C’est une tendance très claire dans laquelle les bénévoles jouent un rôle clé dans la mise en œuvre de ces engagements durables. C’est eux qui s’assurent du tri des déchets, qui accompagnent les festivaliers vers les bons gestes, la gestion des toilettes sèches, la distribution des éco-cups, etc.
Néanmoins, leur rôle va au-delà de la logistique. Beaucoup de festivals prennent soin de former les bénévoles à ces questions, de les sensibiliser, etc., ce qui permet de les impliquer plus dans la démarche.
Est-ce qu'au fond, pour certains, le bénévolat ne serait pas surtout une manière d’avoir accès à un festival gratuitement et de profiter des avantages ?

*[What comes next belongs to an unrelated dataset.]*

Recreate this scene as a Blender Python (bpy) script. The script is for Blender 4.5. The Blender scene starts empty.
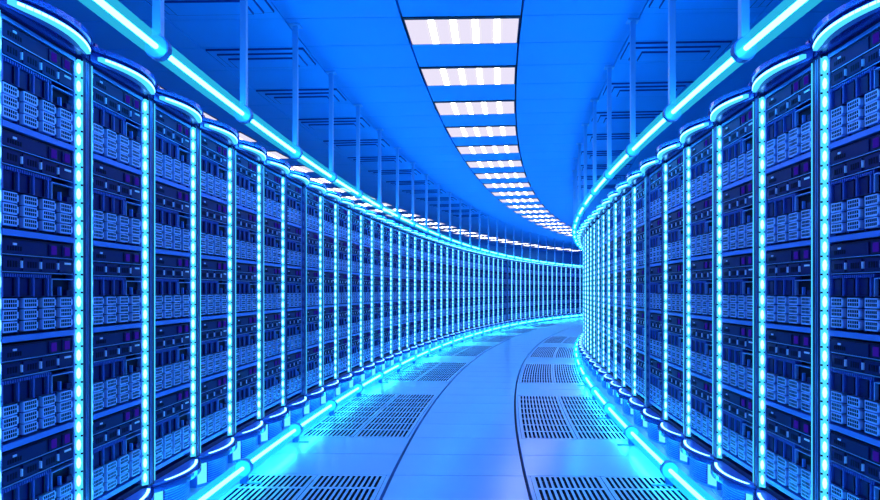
import bpy, bmesh, math
from math import sin, cos, pi
from mathutils import Vector, Matrix

scene = bpy.context.scene
COL = scene.collection
S = 2.1                      # metres per unit of the plan (rack face height = 1)

# ------------------------------------------------------------------ plan of the bending aisle
TH0, K0, K1, K2, X0 = -0.0704587606, 0.0468401266, -0.0023164294, 0.0001262308, -0.6700681449
DS = 0.02
PX, PY, PT = [], [], []
_x, _y, _s = X0, -1.0, -1.0
def _theta(s): return TH0 + K0*s + K1*s*s + K2*s**3
_i = 0
while _s < 18.6:
    t = _theta(_s); PX.append(_x); PY.append(_y); PT.append(t)
    tm = _theta(_s + DS/2); _x += sin(tm)*DS; _y += cos(tm)*DS; _s += DS
def path(s):
    f = (s + 1.0)/DS
    if f < 0:
        t = PT[0]; d = s + 1.0
        return PX[0] + sin(t)*d, PY[0] + cos(t)*d, t
    i = min(int(f), len(PX) - 2); a = f - i
    return PX[i] + (PX[i+1]-PX[i])*a, PY[i] + (PY[i+1]-PY[i])*a, PT[i] + (PT[i+1]-PT[i])*a
def W(s, o, z):
    """plan coordinates (distance along the bend, distance across it) to metres"""
    x, y, t = path(s)
    return Vector(((x + o*cos(t))*S, (y - o*sin(t))*S, z))
D = 1.56                     # aisle width, face to face
ZC = 3.424                   # ceiling
ZTOP, ZBASE = 2.318, 0.219   # rack top and rack foot above the floor
CAMZ = 1.281

# ------------------------------------------------------------------ materials
def new_mat(name):
    m = bpy.data.materials.new(name); m.use_nodes = True
    nt = m.node_tree; nt.nodes.clear()
    out = nt.nodes.new('ShaderNodeOutputMaterial')
    return m, nt, out
def pbr(name, col, rough=.5, metal=0., spec=.5, noise=0., scale=8., bump=0.):
    m, nt, out = new_mat(name)
    b = nt.nodes.new('ShaderNodeBsdfPrincipled')
    b.inputs['Base Color'].default_value = (*col, 1); b.inputs['Roughness'].default_value = rough
    b.inputs['Metallic'].default_value = metal; b.inputs['Specular IOR Level'].default_value = spec
    if noise or bump:
        tc = nt.nodes.new('ShaderNodeTexCoord'); n = nt.nodes.new('ShaderNodeTexNoise')
        n.inputs['Scale'].default_value = scale; n.inputs['Detail'].default_value = 5
        nt.links.new(tc.outputs['Object'], n.inputs['Vector'])
        if noise:
            r = nt.nodes.new('ShaderNodeMapRange'); r.inputs['To Min'].default_value = 1-noise; r.inputs['To Max'].default_value = 1+noise
            nt.links.new(n.outputs['Fac'], r.inputs['Value'])
            h = nt.nodes.new('ShaderNodeHueSaturation'); h.inputs['Color'].default_value = (*col, 1)
            nt.links.new(r.outputs['Result'], h.inputs['Value']); nt.links.new(h.outputs['Color'], b.inputs['Base Color'])
        if bump:
            bp = nt.nodes.new('ShaderNodeBump'); bp.inputs['Strength'].default_value = bump; bp.inputs['Distance'].default_value = .01
            nt.links.new(n.outputs['Fac'], bp.inputs['Height']); nt.links.new(bp.outputs['Normal'], b.inputs['Normal'])
    nt.links.new(b.outputs['BSDF'], out.inputs['Surface'])
    return m
def emit(name, col, strength):
    m, nt, out = new_mat(name)
    e = nt.nodes.new('ShaderNodeEmission'); e.inputs['Color'].default_value = (*col, 1); e.inputs['Strength'].default_value = strength
    nt.links.new(e.outputs['Emission'], out.inputs['Surface'])
    return m
def sleeve(name, col, strength, clear):
    m, nt, out = new_mat(name)
    e = nt.nodes.new('ShaderNodeEmission'); e.inputs['Color'].default_value = (*col, 1); e.inputs['Strength'].default_value = strength
    t = nt.nodes.new('ShaderNodeBsdfTransparent'); t.inputs['Color'].default_value = (.75, .95, 1, 1)
    mx = nt.nodes.new('ShaderNodeMixShader'); mx.inputs['Fac'].default_value = clear
    nt.links.new(e.outputs['Emission'], mx.inputs[1]); nt.links.new(t.outputs['BSDF'], mx.inputs[2])
    nt.links.new(mx.outputs['Shader'], out.inputs['Surface'])
    return m

M = {}
M['floor']   = pbr('blue_floor_panel', (.35, .57, .93), .2, 0, .6, .05, 3.0)
M['groove']  = pbr('dark_joint', (.004, .006, .02), .7)
M['vent']    = pbr('perforated_floor_steel', (.35, .57, .93), .3, 0, .6)
M['pit']     = pbr('underfloor_dark', (.004, .008, .05), .8)
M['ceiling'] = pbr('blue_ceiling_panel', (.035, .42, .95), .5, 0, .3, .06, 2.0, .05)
M['joint']   = pbr('ceiling_joint_and_shade', (.004, .05, .28), .7)  # also the shade painted on the air vent plates' sides
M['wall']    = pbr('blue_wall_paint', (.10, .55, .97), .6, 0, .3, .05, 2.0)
M['edge']    = pbr('black_lamp_edge', (.004, .006, .03), .6)
M['cab']     = pbr('cabinet_navy', (.003, .005, .07), .45, 0, .2)
M['post']    = pbr('post_navy_gloss', (.004, .006, .08), .35, 0, .25)
M['trim']    = pbr('steel_blue_trim', (.16, .30, .72), .35, .4)
M['navy']    = pbr('server_navy', (.0012, .0016, .045), .5, 0, .10)
M['navy2']   = pbr('server_navy_bezel', (.0028, .0038, .085), .5, 0, .12)
M['black']   = pbr('bay_black', (.0015, .002, .02), .6, 0, .08)
M['drive']   = pbr('drive_steel_blue', (.28, .46, .92), .4, .15)
M['shelf']   = pbr('shelf_blue', (.05, .17, .64), .35, .1)
M['tick']    = pbr('bright_blip', (.45, .55, .9), .4)
M['label']   = pbr('pale_label', (.6, .7, .95), .5)
M['crown']   = pbr('crown_navy_gloss', (.015, .03, .26), .18, .4)
M['rim']     = pbr('crown_rim_metal', (.10, .18, .60), .15, .8)
M['body']    = pbr('plinth_blue', (.07, .22, .75), .35, .1)
M['grille']  = pbr('plinth_grille', (.02, .03, .28), .4)
M['bar'] = pbr('bay_divider_blue', (.03, .07, .38), .4, 0, .2)
M['rod']     = pbr('rod_blue_steel', (.14, .52, .88), .4, 0, .3)
M['collar']  = pbr('collar_steel', (.04, .17, .50), .3, .4)
M['fcollar'] = pbr('floor_collar_steel', (.07, .32, .65), .4, 0, .3)
M['purple']  = emit('purple_display', (.04, .012, .50), .55)
M['led']     = emit('led_lens', (.13, .42, 1.0), 7.0)
M['channel'] = emit('led_channel_glow', (.06, .55, 1.0), 1.5)
M['led_off'] = pbr('unlit_led_lens', (.05, .09, .25), .3)
M['chan_off']= pbr('unlit_led_channel', (.02, .03, .18), .4)
M['core']    = emit('tube_core_glow', (.030, .40, 1.0), 85.0)
M['sleeve']  = sleeve('tube_sleeve_glow', (.03, .60, .95), .95, .45)
M['fcore']   = emit('floor_tube_core_glow', (.030, .58, 1.0), 75.0)
M['fsleeve'] = sleeve('floor_tube_sleeve_glow', (.02, .65, .95), 1.1, .4)
M['side']    = emit('plinth_side_lit_glow', (.12, .75, 1.0), 1.3)  # no lamp: glow stands in for light falling on the plinth's side panels
M['panel']   = emit('ceiling_diffuser_glow', (.80, .75, .93), 1.04)
M['lamp_soft'] = emit('ceiling_lamp_soft_glow', (.90, .86, .98), .97)
M['lamp']    = emit('ceiling_lamp_glow', (.9, .93, 1), 9.0)

# ------------------------------------------------------------------ mesh building
class MB:
    def __init__(self): self.v, self.f, self.m, self.mats = [], [], [], []
    def mi(self, mat):
        if mat not in self.mats: self.mats.append(mat)
        return self.mats.index(mat)
    def face(self, pts, mat):
        b = len(self.v); self.v += [tuple(p) for p in pts]
        self.f.append(tuple(range(b, b+len(pts)))); self.m.append(self.mi(mat))
    def hexa(self, p, mat, skip=()):
        """p: 8 corners, bottom ring 0-3 counter-clockwise seen from above, top ring 4-7"""
        b = len(self.v); self.v += [tuple(q) for q in p]; k = self.mi(mat)
        for n, q in enumerate(((3,2,1,0), (4,5,6,7), (0,1,5,4), (1,2,6,5), (2,3,7,6), (3,0,4,7))):
            if n in skip: continue
            self.f.append(tuple(b+i for i in q)); self.m.append(k)
    def box(self, x0, x1, y0, y1, z0, z1, mat, skip=()):
        self.hexa([(x0,y0,z0),(x1,y0,z0),(x1,y1,z0),(x0,y1,z0),(x0,y0,z1),(x1,y0,z1),(x1,y1,z1),(x0,y1,z1)], mat, skip)
    def prism(self, ring, z0, z1, mat, closed=True):
        """ring: (x, y) points counter-clockwise seen from above"""
        b = len(self.v); n = len(ring); k = self.mi(mat)
        self.v += [(x, y, z0) for x, y in ring] + [(x, y, z1) for x, y in ring]
        for i in range(n):
            j = (i+1) % n
            self.f.append((b+i, b+j, b+n+j, b+n+i)); self.m.append(k)
        if closed:
            self.f.append(tuple(b+i for i in reversed(range(n)))); self.m.append(k)
            self.f.append(tuple(b+n+i for i in range(n))); self.m.append(k)
    def curvebox(self, s0, s1, o0, o1, z0, z1, mat, n=1):
        """a box that follows the bend"""
        k = self.mi(mat); b = len(self.v)
        for i in range(n+1):
            s = s0 + (s1-s0)*i/n
            self.v += [tuple(W(s,o0,z0)), tuple(W(s,o1,z0)), tuple(W(s,o1,z1)), tuple(W(s,o0,z1))]
        for i in range(n):
            a = b + 4*i; c = a + 4
            for q in range(4):
                r = (q+1) % 4
                self.f.append((a+q, a+r, c+r, c+q)); self.m.append(k)
        self.f.append((b+3, b+2, b+1, b)); self.m.append(k)
        e = b + 4*n
        self.f.append((e, e+1, e+2, e+3)); self.m.append(k)
    def tube(self, pts, r, mat, n=12, caps=True):
        k = self.mi(mat); b = len(self.v)
        for i, p in enumerate(pts):
            d = (pts[min(i+1, len(pts)-1)] - pts[max(i-1, 0)]).normalized()
            side = d.cross(Vector((0,0,1)))
            if side.length < .1: side = d.cross(Vector((0,1,0)))
            side.normalize(); up = side.cross(d)
            for j in range(n):
                a = 2*pi*j/n
                self.v.append(tuple(p + side*cos(a)*r + up*sin(a)*r))
        for i in range(len(pts)-1):
            for j in range(n):
                self.f.append((b+i*n+j, b+i*n+(j+1)%n, b+(i+1)*n+(j+1)%n, b+(i+1)*n+j)); self.m.append(k)
        if caps:
            self.f.append(tuple(b+j for j in reversed(range(n)))); self.m.append(k)
            e = b+(len(pts)-1)*n
            self.f.append(tuple(e+j for j in range(n))); self.m.append(k)
    def mesh(self, name, smooth=False, origin=None):
        me = bpy.data.meshes.new(name)
        v = self.v if origin is None else [(x-origin.x, y-origin.y, z-origin.z) for x, y, z in self.v]
        me.from_pydata(v, [], self.f)
        for mt in self.mats: me.materials.append(M[mt])
        me.polygons.foreach_set('material_index', self.m)
        bm = bmesh.new(); bm.from_mesh(me); bmesh.ops.recalc_face_normals(bm, faces=bm.faces); bm.to_mesh(me); bm.free()
        if smooth: me.polygons.foreach_set('use_smooth', [True]*len(me.polygons))
        me.update()
        return me
def link(name, me, parent=None):
    o = bpy.data.objects.new(name, me); COL.objects.link(o)
    if parent is not None: o.parent = parent
    return o
def thing(name, loc, label, cat, group=None, rotz=0.):
    o = bpy.data.objects.new(name, None); COL.objects.link(o)
    o.empty_display_size = .1; o.location = loc; o.rotation_euler = (0, 0, rotz)
    o['label'] = label; o['category'] = cat
    if group: o['group'] = group
    return o
def struct(name, mb):
    o = link(name, mb.mesh(name)); o['kind'] = 'structure'; return o
ONES = ['', 'first','second','third','fourth','fifth','sixth','seventh','eighth','ninth','tenth','eleventh','twelfth','thirteenth',
        'fourteenth','fifteenth','sixteenth','seventeenth','eighteenth','nineteenth']
TENS = {20:('twentieth','twenty'), 30:('thirtieth','thirty'), 40:('fortieth','forty'), 50:('fiftieth','fifty')}
def nth(n):
    if n < 20: return ONES[n]
    t = n//10*10
    return TENS[t][0] if n == t else TENS[t][1] + '-' + ONES[n-t]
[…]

C’est une question tout à fait légitime, et il ne faut pas éluder cet aspect. Il y a évidemment des bénévoles qui s’engagent avant tout pour vivre le festival autrement, accéder aux concerts gratuitement, profiter des repas offerts, des campings réservés ou de certains espaces privilégiés. Et c’est compréhensible, notamment pour les étudiants ! Il faut rappeler que beaucoup de festivals coûtent très cher (surtout les plus gros).
Mais réduire l’engagement bénévole à cette seule motivation serait très réducteur. Ce qu’on a observé à travers nos entretiens, c’est que ces motivations dites « opportunistes » cohabitent très souvent avec d’autres dimensions tout aussi importantes : le sentiment de participer à quelque chose, la fierté de contribuer à la réussite d’un événement, le lien social fort avec les autres bénévoles.
Est-ce que s’engager en tant que bénévole peut constituer une sorte de stage déguisé ?
C’est une expression qu’on entend parfois, et qui peut effectivement décrire certaines situations. Pour certains étudiants, surtout dans des filières orientées vers les métiers de la culture ou de la communication, le bénévolat est aussi perçu comme une opportunité de mettre un pied dans un secteur. Mais attention : un bénévole n’est pas un stagiaire. Il n’y a pas de cadre formel, pas de convention, pas d’obligation de formation ou d’encadrement. Cela peut être une richesse – plus de liberté, plus d’autonomie – mais aussi une limite si l’organisation n’accompagne pas bien les jeunes.